● **Exercise description**: Write every line of the material out exactly as shown.
★ ★ ★
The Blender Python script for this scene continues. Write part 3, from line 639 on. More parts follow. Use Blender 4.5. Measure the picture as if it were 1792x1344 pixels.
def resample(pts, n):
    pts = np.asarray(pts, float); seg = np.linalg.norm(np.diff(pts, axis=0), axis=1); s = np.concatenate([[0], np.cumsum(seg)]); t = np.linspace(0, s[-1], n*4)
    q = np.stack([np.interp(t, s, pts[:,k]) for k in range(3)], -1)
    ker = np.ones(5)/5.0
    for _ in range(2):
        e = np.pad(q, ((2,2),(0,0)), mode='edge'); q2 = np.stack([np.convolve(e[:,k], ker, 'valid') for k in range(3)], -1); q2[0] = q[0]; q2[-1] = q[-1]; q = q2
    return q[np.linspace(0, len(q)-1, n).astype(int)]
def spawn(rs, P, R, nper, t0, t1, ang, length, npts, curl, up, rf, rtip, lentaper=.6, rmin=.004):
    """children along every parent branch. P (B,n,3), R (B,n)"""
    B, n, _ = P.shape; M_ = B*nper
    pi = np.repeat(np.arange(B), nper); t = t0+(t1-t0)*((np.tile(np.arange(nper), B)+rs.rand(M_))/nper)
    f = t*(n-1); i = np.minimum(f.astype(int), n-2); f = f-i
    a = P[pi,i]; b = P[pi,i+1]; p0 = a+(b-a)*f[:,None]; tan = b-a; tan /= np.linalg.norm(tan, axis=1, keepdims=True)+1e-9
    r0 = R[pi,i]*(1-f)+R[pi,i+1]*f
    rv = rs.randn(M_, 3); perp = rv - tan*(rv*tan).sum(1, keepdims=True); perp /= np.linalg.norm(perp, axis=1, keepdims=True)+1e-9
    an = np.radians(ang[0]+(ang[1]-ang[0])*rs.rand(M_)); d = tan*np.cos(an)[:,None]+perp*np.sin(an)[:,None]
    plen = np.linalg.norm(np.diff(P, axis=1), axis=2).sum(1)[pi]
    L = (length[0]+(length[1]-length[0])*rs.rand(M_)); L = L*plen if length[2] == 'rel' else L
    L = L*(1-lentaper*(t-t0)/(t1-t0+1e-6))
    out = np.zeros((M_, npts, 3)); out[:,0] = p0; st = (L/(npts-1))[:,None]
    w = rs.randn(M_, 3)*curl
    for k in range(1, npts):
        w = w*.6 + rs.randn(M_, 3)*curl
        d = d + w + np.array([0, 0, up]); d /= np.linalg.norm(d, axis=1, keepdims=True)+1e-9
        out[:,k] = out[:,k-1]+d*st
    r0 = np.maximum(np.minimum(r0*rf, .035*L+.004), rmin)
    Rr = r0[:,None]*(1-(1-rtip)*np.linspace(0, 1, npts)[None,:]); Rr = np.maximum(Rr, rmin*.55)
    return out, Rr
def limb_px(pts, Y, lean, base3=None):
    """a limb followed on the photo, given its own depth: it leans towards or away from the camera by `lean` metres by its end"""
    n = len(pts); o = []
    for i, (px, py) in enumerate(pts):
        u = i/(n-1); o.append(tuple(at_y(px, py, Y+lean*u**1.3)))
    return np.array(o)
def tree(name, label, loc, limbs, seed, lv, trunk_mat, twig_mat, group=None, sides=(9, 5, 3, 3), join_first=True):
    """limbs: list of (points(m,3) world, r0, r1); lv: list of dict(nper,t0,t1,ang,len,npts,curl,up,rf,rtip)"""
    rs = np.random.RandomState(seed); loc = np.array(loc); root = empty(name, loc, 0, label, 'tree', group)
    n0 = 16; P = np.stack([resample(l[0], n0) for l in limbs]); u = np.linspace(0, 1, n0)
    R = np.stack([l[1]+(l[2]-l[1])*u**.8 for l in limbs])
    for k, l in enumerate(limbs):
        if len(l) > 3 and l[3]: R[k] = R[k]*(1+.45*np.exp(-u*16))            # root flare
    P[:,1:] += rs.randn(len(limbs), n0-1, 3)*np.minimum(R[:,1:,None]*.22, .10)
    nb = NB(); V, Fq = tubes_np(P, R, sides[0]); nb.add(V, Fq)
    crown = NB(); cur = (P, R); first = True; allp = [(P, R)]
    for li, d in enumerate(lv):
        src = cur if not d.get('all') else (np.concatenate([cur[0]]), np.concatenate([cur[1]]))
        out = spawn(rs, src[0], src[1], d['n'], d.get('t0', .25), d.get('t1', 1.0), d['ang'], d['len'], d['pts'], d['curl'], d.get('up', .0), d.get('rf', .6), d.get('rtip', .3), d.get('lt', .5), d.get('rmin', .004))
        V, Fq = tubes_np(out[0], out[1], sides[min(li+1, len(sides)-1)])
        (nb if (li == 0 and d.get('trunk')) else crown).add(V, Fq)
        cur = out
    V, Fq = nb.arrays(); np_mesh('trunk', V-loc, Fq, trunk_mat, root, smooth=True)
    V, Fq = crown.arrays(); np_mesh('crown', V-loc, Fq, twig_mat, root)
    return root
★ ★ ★
● **Response**:
The Blender Python script for this scene continues. Write part 3, from line 639 on. More parts follow. Use Blender 4.5. Measure the picture as if it were 1792x1344 pixels.
def resample(pts, n):
    pts = np.asarray(pts, float); seg = np.linalg.norm(np.diff(pts, axis=0), axis=1); s = np.concatenate([[0], np.cumsum(seg)]); t = np.linspace(0, s[-1], n*4)
    q = np.stack([np.interp(t, s, pts[:,k]) for k in range(3)], -1)
    ker = np.ones(5)/5.0
    for _ in range(2):
        e = np.pad(q, ((2,2),(0,0)), mode='edge'); q2 = np.stack([np.convolve(e[:,k], ker, 'valid') for k in range(3)], -1); q2[0] = q[0]; q2[-1] = q[-1]; q = q2
    return q[np.linspace(0, len(q)-1, n).astype(int)]
def spawn(rs, P, R, nper, t0, t1, ang, length, npts, curl, up, rf, rtip, lentaper=.6, rmin=.004):
    """children along every parent branch. P (B,n,3), R (B,n)"""
    B, n, _ = P.shape; M_ = B*nper
    pi = np.repeat(np.arange(B), nper); t = t0+(t1-t0)*((np.tile(np.arange(nper), B)+rs.rand(M_))/nper)
    f = t*(n-1); i = np.minimum(f.astype(int), n-2); f = f-i
    a = P[pi,i]; b = P[pi,i+1]; p0 = a+(b-a)*f[:,None]; tan = b-a; tan /= np.linalg.norm(tan, axis=1, keepdims=True)+1e-9
    r0 = R[pi,i]*(1-f)+R[pi,i+1]*f
    rv = rs.randn(M_, 3); perp = rv - tan*(rv*tan).sum(1, keepdims=True); perp /= np.linalg.norm(perp, axis=1, keepdims=True)+1e-9
    an = np.radians(ang[0]+(ang[1]-ang[0])*rs.rand(M_)); d = tan*np.cos(an)[:,None]+perp*np.sin(an)[:,None]
    plen = np.linalg.norm(np.diff(P, axis=1), axis=2).sum(1)[pi]
    L = (length[0]+(length[1]-length[0])*rs.rand(M_)); L = L*plen if length[2] == 'rel' else L
    L = L*(1-lentaper*(t-t0)/(t1-t0+1e-6))
    out = np.zeros((M_, npts, 3)); out[:,0] = p0; st = (L/(npts-1))[:,None]
    w = rs.randn(M_, 3)*curl
    for k in range(1, npts):
        w = w*.6 + rs.randn(M_, 3)*curl
        d = d + w + np.array([0, 0, up]); d /= np.linalg.norm(d, axis=1, keepdims=True)+1e-9
        out[:,k] = out[:,k-1]+d*st
    r0 = np.maximum(np.minimum(r0*rf, .035*L+.004), rmin)
    Rr = r0[:,None]*(1-(1-rtip)*np.linspace(0, 1, npts)[None,:]); Rr = np.maximum(Rr, rmin*.55)
    return out, Rr
def limb_px(pts, Y, lean, base3=None):
    """a limb followed on the photo, given its own depth: it leans towards or away from the camera by `lean` metres by its end"""
    n = len(pts); o = []
    for i, (px, py) in enumerate(pts):
        u = i/(n-1); o.append(tuple(at_y(px, py, Y+lean*u**1.3)))
    return np.array(o)
def tree(name, label, loc, limbs, seed, lv, trunk_mat, twig_mat, group=None, sides=(9, 5, 3, 3), join_first=True):
    """limbs: list of (points(m,3) world, r0, r1); lv: list of dict(nper,t0,t1,ang,len,npts,curl,up,rf,rtip)"""
    rs = np.random.RandomState(seed); loc = np.array(loc); root = empty(name, loc, 0, label, 'tree', group)
    n0 = 16; P = np.stack([resample(l[0], n0) for l in limbs]); u = np.linspace(0, 1, n0)
    R = np.stack([l[1]+(l[2]-l[1])*u**.8 for l in limbs])
    for k, l in enumerate(limbs):
        if len(l) > 3 and l[3]: R[k] = R[k]*(1+.45*np.exp(-u*16))            # root flare
    P[:,1:] += rs.randn(len(limbs), n0-1, 3)*np.minimum(R[:,1:,None]*.22, .10)
    nb = NB(); V, Fq = tubes_np(P, R, sides[0]); nb.add(V, Fq)
    crown = NB(); cur = (P, R); first = True; allp = [(P, R)]
    for li, d in enumerate(lv):
        src = cur if not d.get('all') else (np.concatenate([cur[0]]), np.concatenate([cur[1]]))
        out = spawn(rs, src[0], src[1], d['n'], d.get('t0', .25), d.get('t1', 1.0), d['ang'], d['len'], d['pts'], d['curl'], d.get('up', .0), d.get('rf', .6), d.get('rtip', .3), d.get('lt', .5), d.get('rmin', .004))
        V, Fq = tubes_np(out[0], out[1], sides[min(li+1, len(sides)-1)])
        (nb if (li == 0 and d.get('trunk')) else crown).add(V, Fq)
        cur = out
    V, Fq = nb.arrays(); np_mesh('trunk', V-loc, Fq, trunk_mat, root, smooth=True)
    V, Fq = crown.arrays(); np_mesh('crown', V-loc, Fq, twig_mat, root)
    return root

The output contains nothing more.